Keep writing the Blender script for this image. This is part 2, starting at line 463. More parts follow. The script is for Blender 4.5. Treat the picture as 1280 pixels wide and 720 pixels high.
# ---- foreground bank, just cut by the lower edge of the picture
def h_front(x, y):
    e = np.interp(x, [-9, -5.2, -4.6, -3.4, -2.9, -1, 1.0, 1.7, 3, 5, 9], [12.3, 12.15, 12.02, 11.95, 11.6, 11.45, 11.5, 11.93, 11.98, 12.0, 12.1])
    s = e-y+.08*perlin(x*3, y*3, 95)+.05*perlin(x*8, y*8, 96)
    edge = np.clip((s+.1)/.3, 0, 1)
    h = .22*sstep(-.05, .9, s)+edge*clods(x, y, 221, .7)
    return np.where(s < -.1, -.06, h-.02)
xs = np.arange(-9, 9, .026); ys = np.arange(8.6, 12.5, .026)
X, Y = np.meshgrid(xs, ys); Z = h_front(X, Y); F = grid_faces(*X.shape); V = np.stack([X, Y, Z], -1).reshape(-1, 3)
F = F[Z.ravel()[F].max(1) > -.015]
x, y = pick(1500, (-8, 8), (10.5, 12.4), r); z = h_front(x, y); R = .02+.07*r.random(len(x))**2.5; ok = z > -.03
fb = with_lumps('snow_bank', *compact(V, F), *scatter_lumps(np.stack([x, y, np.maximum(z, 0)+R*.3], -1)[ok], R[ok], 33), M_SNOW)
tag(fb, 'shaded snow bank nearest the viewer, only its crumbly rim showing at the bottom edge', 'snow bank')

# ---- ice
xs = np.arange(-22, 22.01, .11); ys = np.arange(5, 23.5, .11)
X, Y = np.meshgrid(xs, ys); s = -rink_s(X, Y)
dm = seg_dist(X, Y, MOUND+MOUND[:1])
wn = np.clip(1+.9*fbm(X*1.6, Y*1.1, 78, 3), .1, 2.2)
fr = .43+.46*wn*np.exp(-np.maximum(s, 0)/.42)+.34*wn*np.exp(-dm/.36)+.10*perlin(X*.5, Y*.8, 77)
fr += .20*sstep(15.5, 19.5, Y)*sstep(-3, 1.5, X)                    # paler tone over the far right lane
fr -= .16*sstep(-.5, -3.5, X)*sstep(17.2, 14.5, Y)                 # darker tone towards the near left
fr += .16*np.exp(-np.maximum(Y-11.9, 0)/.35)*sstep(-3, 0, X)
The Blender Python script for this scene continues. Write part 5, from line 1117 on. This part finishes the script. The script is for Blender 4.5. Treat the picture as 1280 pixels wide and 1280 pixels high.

■ **CHALLENGE**: Extract the full listing and reproduce each line exactly.

■ **COMPLETED EXERCISE**:
Keep writing the Blender script for this image. This is part 2, starting at line 463. More parts follow. The script is for Blender 4.5. Treat the picture as 1280 pixels wide and 720 pixels high.
# ---- foreground bank, just cut by the lower edge of the picture
def h_front(x, y):
    e = np.interp(x, [-9, -5.2, -4.6, -3.4, -2.9, -1, 1.0, 1.7, 3, 5, 9], [12.3, 12.15, 12.02, 11.95, 11.6, 11.45, 11.5, 11.93, 11.98, 12.0, 12.1])
    s = e-y+.08*perlin(x*3, y*3, 95)+.05*perlin(x*8, y*8, 96)
    edge = np.clip((s+.1)/.3, 0, 1)
    h = .22*sstep(-.05, .9, s)+edge*clods(x, y, 221, .7)
    return np.where(s < -.1, -.06, h-.02)
xs = np.arange(-9, 9, .026); ys = np.arange(8.6, 12.5, .026)
X, Y = np.meshgrid(xs, ys); Z = h_front(X, Y); F = grid_faces(*X.shape); V = np.stack([X, Y, Z], -1).reshape(-1, 3)
F = F[Z.ravel()[F].max(1) > -.015]
x, y = pick(1500, (-8, 8), (10.5, 12.4), r); z = h_front(x, y); R = .02+.07*r.random(len(x))**2.5; ok = z > -.03
fb = with_lumps('snow_bank', *compact(V, F), *scatter_lumps(np.stack([x, y, np.maximum(z, 0)+R*.3], -1)[ok], R[ok], 33), M_SNOW)
tag(fb, 'shaded snow bank nearest the viewer, only its crumbly rim showing at the bottom edge', 'snow bank')

# ---- ice
xs = np.arange(-22, 22.01, .11); ys = np.arange(5, 23.5, .11)
X, Y = np.meshgrid(xs, ys); s = -rink_s(X, Y)
dm = seg_dist(X, Y, MOUND+MOUND[:1])
wn = np.clip(1+.9*fbm(X*1.6, Y*1.1, 78, 3), .1, 2.2)
fr = .43+.46*wn*np.exp(-np.maximum(s, 0)/.42)+.34*wn*np.exp(-dm/.36)+.10*perlin(X*.5, Y*.8, 77)
fr += .20*sstep(15.5, 19.5, Y)*sstep(-3, 1.5, X)                    # paler tone over the far right lane
fr -= .16*sstep(-.5, -3.5, X)*sstep(17.2, 14.5, Y)                 # darker tone towards the near left
fr += .16*np.exp(-np.maximum(Y-11.9, 0)/.35)*sstep(-3, 0, X)
The Blender Python script for this scene continues. Write part 5, from line 1117 on. This part finishes the script. The script is for Blender 4.5. Treat the picture as 1280 pixels wide and 1280 pixels high.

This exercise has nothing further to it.